Visité
Abramtsevo por primera vez en 1994, volví en 2001 y recientemente en 2018
cumplí el sueño de llevar a mi hija de 9 años a conocer la historia de nuestra
familia.
Encontré
una versión mejorada del museo, de sus colecciones y de las formas en las que
están expuestas. Nuestra guía, una mujer sumamente amable, nos brindó
información completa y contundente. También noté esmero por preservar y
promover tanto artistas como artesanos regionales; una decisión inteligente, ya
que después de todo, son sus manos las que resumen el presente creativo,
otorgándole al lugar, un halo que honra la inspiración pasada.
La casa
principal y las construcciones aledañas transmiten una mezcla de invaluable
simpleza y respeto por el trabajo, donde uno imagina conversaciones
interesantes, intercambios constructivos, miradas cómplices, escenas cotidianas
y por qué no, confesiones inesperadas. El recorrido por cada una de las
habitaciones y sus respectivos objetos encienden inevitablemente la
imaginación.
Uno se cruza
con Vera Mamontova posando con los duraznos en el comedor, con Gogol hundiendo
su pluma para escribir alguna genialidad y con Vrubel fusionando técnicas con
identidad experimental. Me permití viajar en el tiempo imaginando largas y
jocosas sobremesas, donde habrán surgido guiones que luego se representarían
tras el cortinado teatral de la sala principal de la casa.
Se oye el
tallado de las primeras muñequitas redondeadas, símbolos de la familia y la
maternidad, aunque no haya, en todo el museo, una sola referencia a la primera matryoshka.
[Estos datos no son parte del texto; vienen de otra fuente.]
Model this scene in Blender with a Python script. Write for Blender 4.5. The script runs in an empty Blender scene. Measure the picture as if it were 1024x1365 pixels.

Lo que hoy representa el
souvenir nacional ruso por excelencia, fue alguna vez, una idea que tuvo Elizabeta
Mamontova luego de un viaje a Japón de donde trajo algunas muñecas típicas,
pero al parecer en Abramtsevo ese hecho se perdió en uno de los tantos follajes
secretos que rodean la casa. Para mi sorpresa, no encontré allí ni una sola
matryoshka, y menos aún, una réplica del primer ejemplar.
Pero fue el
jardín de Abramtsevo lo que logró atravesarme. Sus árboles, sus canteros
prolijos, sus tallos crecidos, sus puentes arqueados, sus numerosas sendas, sus
aguas, pájaros y mariposas, todo aquello que aun respira es el tesoro más
preciado. Es testigo de la transformación, de la historia y de la conjunción de
seres que por allí continúan paseando en busca de paz.
Allí afuera
es donde yo encuentro el reflejo de todos los objetos que yacen dentro del
museo. Los verdes son tan infinitos como los brillos de las mayólicas, los
frutos son tan vibrantes como las pinceladas figuradas por diversas técnicas, y
se oyen hasta los ecos sutiles de alguna canción lejana que desafía la variable
del tiempo.
La
naturaleza representa la apertura a la inspiración, musa indiscutida de tanto
talento. La brisa me empujó a entrar en los jardines internos en un intento por
comprender los pensamientos y las decisiones de quienes tuvieron la suerte de habitar
tanta belleza con el incentivo de recrearla. Sentí la fuerza y la vitalidad del
sol invitándome a respirar lejos del ruido. Esa debe ser, la constante que
atraviesa el tiempo.
Sin duda,
la atmósfera de Abramtsevo es el ideal de cualquier artista. ¿Quién no
desearía, acaso, despertar cada mañana con la única preocupación de superarse
creativamente, dando la mejor versión de sí mismo y como si esto fuera poco,
gozar del proceso inmerso en semejante entorno natural y social?
Pero más
allá de las producciones artísticas, por encima de la copa de los árboles y de
los afamados pintores, escritores y demás artistas, lo que acaba por dar mayor
regocijo a mi corazón, son las buenas intenciones de las personas que
trabajaron desinteresadamente alentando el arte, la educación y la identidad
cultural.
Mi recuerdo
se confunde con admiración y ya no me preocupo demasiado por diferenciarlos. La
certeza que me inunda, es que no soy la misma desde que visité Abramtsevo, y
por ello, estaré eternamente agradecida.